Stop Building for Wealth. Start Building for Abundance.

Most leaders I know are building for wealth. Not because they are greedy or short-sighted - but because wealth is what the dominant model of business success has always pointed toward. Capture value. Control supply. Extract margin. Protect what you have accumulated. Arrive at the destination and defend it.

It is a coherent strategy. It is also, I have come to believe, the wrong one.

Not because it is immoral - though the extractive logic does tend toward outcomes nobody is particularly proud of over time. But because it has a ceiling. And once you understand what abundance actually is, and what it makes possible, the ceiling of wealth starts to feel like a very expensive constraint.
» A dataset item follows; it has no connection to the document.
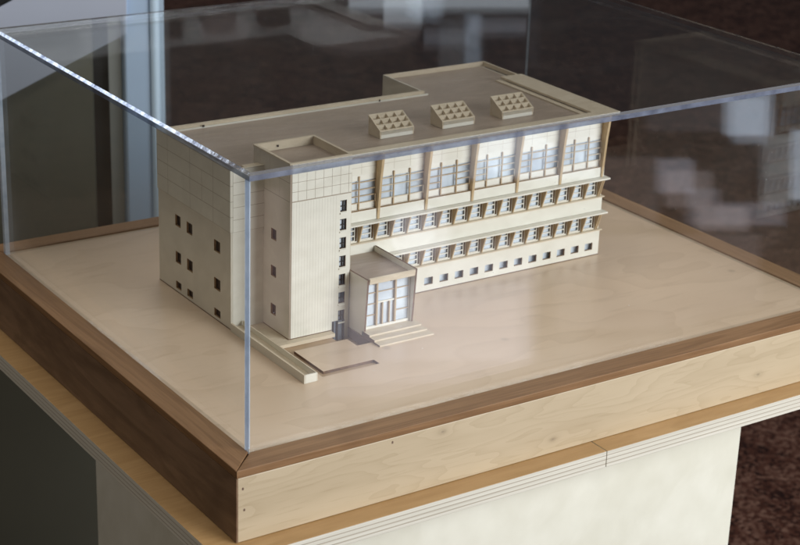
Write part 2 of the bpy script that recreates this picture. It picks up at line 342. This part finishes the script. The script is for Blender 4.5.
# partition behind on the left: dark olive panel, black gap, blue grey post, pale slanting rail
PD = 3.05
O0 = CP + ray(165, 300)*PD/1.0
UH = Vector((RT.x, RT.y, 0)).normalized(); NH = Vector((-UH.y, UH.x, 0))    # right along the panel, away from the viewer
O0.z = FZ
PX = PD/F
part = thing('room_partition', (O0.x, O0.y, FZ), 'dark olive grey partition with a blue grey upright post standing behind the display on the left', 'partition')
def slab(name, a0, a1, b0, b1, z0, z1, mat, mb=None, bevel=0, label=None):
    """box in the partition's own axes: a along it (px units at its distance), b in depth"""
    mb = MB(); c = []
    for z in (z0, z1):
        for a, b in ((a0, b0), (a1, b0), (a1, b1), (a0, b1)):
            c.append(O0 + UH*(a*PX) + NH*b + Vector((0, 0, z-FZ)))
    v = [mb.bm.verts.new(p) for p in c]
    for idx in ((0, 3, 2, 1), (4, 5, 6, 7), (0, 1, 5, 4), (1, 2, 6, 5), (2, 3, 7, 6), (3, 0, 4, 7)): mb.bm.faces.new([v[i] for i in idx])
    return mb.build(name, mat, part, bevel=bevel, label=label)
m_olive = plain('olive_panel', (.13, .13, .10), .55, noise=.25, ns=3)
m_dolive = plain('shaded_panel_paint', (.03, .03, .025), .6, noise=.25, ns=4)
m_post = plain('blue_grey_post', (.46, .60, .78), .4, noise=.06, ns=4)
m_postl = plain('seam_highlight_blue', (.58, .74, .88), .4, noise=.05, ns=4)
m_gap = plain('black_gap', (.012, .012, .012), .8)
m_grey = plain('grey_strip', (.24, .25, .23), .5, noise=.1, ns=5)
ZT = 2.2
slab('panel', -400, -66, 0, .04, FZ, ZT, m_olive)
slab('dark_strip', -66, -50, .012, .04, FZ, ZT, m_gap)
slab('side_strip', -50, -38, 0, .04, FZ, ZT, m_grey)
slab('seam_strip', -38, -34, .006, .04, FZ, ZT, m_postl)
slab('post', -34, -9, -.012, .05, FZ, ZT, m_post, bevel=.004)
slab('post_highlight', -9, 0, -.018, .05, FZ, ZT, m_postl, bevel=.006)  # lighter strip painting the highlight on the post's rounded edge
# pale slanting board fixed to the partition
def on_part(u, v, b):   # point of the partition front plane (offset b towards the viewer) seen at pixel u,v, used once to survey the board's slope
    r = ray(u, v); p0 = O0 - NH*b; tt = (p0-CP).dot(NH)/r.dot(NH); return CP + r*tt
def board(name, pts, mat, th=.02):
    mb = MB(); fr = [on_part(u, v, .022) for u, v in pts]; bk = [p + NH*th for p in fr]
    a = [mb.bm.verts.new(p) for p in fr]; b = [mb.bm.verts.new(p) for p in bk]; n = len(a)
    mb.bm.faces.new(a); mb.bm.faces.new(b[::-1])
    for i in range(n): mb.bm.faces.new((a[i], a[(i+1) % n], b[(i+1) % n], b[i]))
    return mb.build(name, mat, part)
m_pal = plain('pale_blue_grey_board', (.50, .55, .66), .5, noise=.06, ns=5)
board('slanting_board', [(-120, 164), (126, 34), (126, -60), (-120, 70)], m_pal)
board('slanting_rail', [(-120, 68), (126, -62), (126, -86), (-120, 42)], m_gap, .016)

# ------------------------------------------------------------------ pedestal and board
ped = thing('display_pedestal', (.4, .31, FZ), 'pale birch plywood pedestal with an overhanging laminated board carrying the display case', 'pedestal')
MB().box(.10, .699, .03, .596, FZ, -.0953).build('body', m_birch, ped, bevel=.0012)
bd = MB()
bd.prism([(-.0585, -.0555), (.4085, -.0555), (.4088, .05), (.4088, .682), (-.0585, .682)], 2, -.0953, -.0755, 1)
bd.prism([(.4092, -.0555), (.8585, -.0555), (.8585, .682), (.4095, .682), (.4095, .05)], 2, -.0953, -.0755, 1)
for f in bd.bm.faces:
    f.normal_update()
    if abs(f.normal.z) > .9: f.material_index = 0
bd.build('board', [m_boardtop, m_plies], ped, bevel=.0007)

# ------------------------------------------------------------------ display base (frame and site plate)
W, D, H, B = .80, .626, .2845, .0296
base = thing('case_plinth', (.4, .313, -.0752), 'wide wooden base with a mitred walnut rim and a pale maple front, holding the case', 'plinth')
T = .0022; IB = .006   # rim stands a little above the plate
def rim(pts, mat, name='rim'):
    mb = MB(); mb.prism(pts, 2, -.006, T); return mb.build(name, mat, base, bevel=.0007)
g_ = .00025
rim([(-B, -B), (W+B, -B), (W-.001, 0-g_), (.001, 0-g_)], m_walx)
rim([(-B, -B+2*g_), (0-g_, .001), (0-g_, D-.001), (-B, D+B)], m_waly)
rim([(W+B, -B+2*g_), (W+B, D+B), (W+g_, D-.001), (W+g_, .001)], m_waly)
rim([(-B+2*g_, D+B), (.001, D+g_), (W-.001, D+g_), (W+B-2*g_, D+B)], m_walx)
MB().box(-B+.0016, W+B-.0016, -B+.0002, -B+.018, -.0750, -.0062).build('fascia', m_maple, base, bevel=.0006, label='pale maple front board with two nail holes')
MB().box(-B, -B+.0014, -B-.0000, D+B, -.0750, -.0062).build('fascia', m_dark, base, label='dark walnut left side board')
MB().box(W+B-.0014, W+B, -B, D+B, -.0750, -.0062).build('fascia', m_dark, base)
MB().box(-B+.0016, W+B-.0016, D+B-.018, D+B, -.0750, -.0062).build('fascia', m_maple, base)
for x, z in ((-.0225, -.018), (-.021, -.041), (.147, -.011)):
    mb = MB(); bmesh.ops.create_cone(mb.bm, segments=10, radius1=.0009, radius2=.0009, depth=.0006, cap_ends=True, matrix=Matrix.Translation((x, -B+.00005, z)) @ Matrix.Rotation(math.pi/2, 4, 'X') @ Matrix.Scale(1.6, 4, (0, 1, 0)))
    mb.build('nail_hole', m_nail, base)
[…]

Wealth and abundance are often used as if they mean the same thing. They don't.

Wealth is finite. It accumulates at the top of every system it touches - organisations, industries, societies. The more it concentrates, the less there is for everyone else. This is not a flaw in the model. It is the model. Wealth is a destination you arrive at and protect, and the strategies built to pursue it reflect that logic at every level.

Leader celebrating with employees

Abundance works differently. Abundance honours the source - the people, the relationships, the communities that generate value - by prioritising their needs so they can continuously create more. And because abundance is not finite, the act of creating it for others does not diminish what you have. It multiplies it.

A dam captures water. It holds it, controls it, concentrates it in one place. The dam grows larger. But downstream, things dry up. The source is being drawn from without being replenished. And when it runs dry - as all extracted sources eventually do - the dam has nothing left to hold.

A spring works differently. It doesn't capture water. It generates it. The more freely it flows, the more it sustains - the river, the valley, the ecosystem downstream. The spring doesn't diminish by giving. It deepens.

Wealth is the dam. Abundance is the spring.

In 1988, two friends drove a converted truck from London to Nairobi - nine months across Africa, sleeping in tents, eating with local families, visiting places that didn't appear in any guidebook. Somewhere on that journey, they started asking a different question. Not how much value could be extracted from the communities they were visiting - but how much could be given back.

That question became Intrepid Travel.

When Intrepid launched, abundance wasn't a programme or a values statement. It was the business model. Tours were led by local guides. Accommodation was in locally-owned guesthouses. Every decision about how a trip was designed was also a decision about where the money went - and by design, it went back into the communities being visited. When a larger corporate acquirer later pushed the business toward a more extractive model, the founders bought their shares back. Purpose over scale, at real personal cost.

In 2025, Intrepid reported $575 million in revenue - making it the world's largest adventure travel company, with one of the highest Net Promoter Scores of any service brand globally. The conventional wisdom in travel is that margin comes from consolidation, from cutting out the local operator and controlling distribution. Intrepid built a $575 million business by doing the opposite.

Wealth captures what is already there. Abundance generates what wasn't there before.

The question I keep returning to is this: most leaders know, intuitively, that the extractive model has limits. They feel it in the cultures they are trying to hold together, in the attrition they cannot seem to arrest, in the customers who leave the moment a better option appears. What they are feeling is the ceiling of wealth - the point at which a strategy built on accumulation stops compounding and starts contracting.

Abundance has no ceiling. When you give more than you take, when the people you employ and the customers you serve become genuinely better off through their relationship with you, the value you create compounds without limit. That is not a softer ambition than wealth. It is a harder one. And it is the only one worth building toward.

Is the business you are building oriented toward capturing value - or generating it? And what would change if you made that distinction the lens for every strategic decision you face this year?